Thursday, January 15, 2015

Taking Criticism Constructively

Constructive criticism is when the critic is more concerned about the other person's benefit than furthering the critic's own convenience. However, since we can't control the state of mind of a critic, why not take every criticism constructively? 


One way to do that is to not take things personally. Judge the advice as if it were given to someone else to take off some of the sting that our egos naturally feel when criticized. Would following the advice help a person with similar goals and background as you? Imagine reading the criticism in the form of a tip in a book rather than coming from a person in front of you. Is the reasoning compelling enough for you to read further?

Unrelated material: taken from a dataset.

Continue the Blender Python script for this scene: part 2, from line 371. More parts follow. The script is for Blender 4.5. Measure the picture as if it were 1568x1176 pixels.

Criticism is as much or more about the other person as it is about you. People preach what they want to learn themselves. This is projection. If there is a lot of frustration or anger in the criticism, it is an strong indication that the person doesn't know how to accept and care for the part in himself that exhibits what he is criticizing. The critic is, in effect, asking you to model the self-compassion he cannot muster for himself. If you respond defensively, you are not only saying, "I don't have that flaw in me," your defensiveness is implicitly agreeing with the critic, "Anyone who has that flaw is bad." The constructive response would be to show how you could forgive yourself and grow if you did have that issue, whether or not you initially thought you had the issue.


Whether you respond to criticism by self-improvement or modeling self-compassion, you are taking charge of adding the "constructive" to constructive criticism and not leaving it up to the critic or your ego's interpretation of him.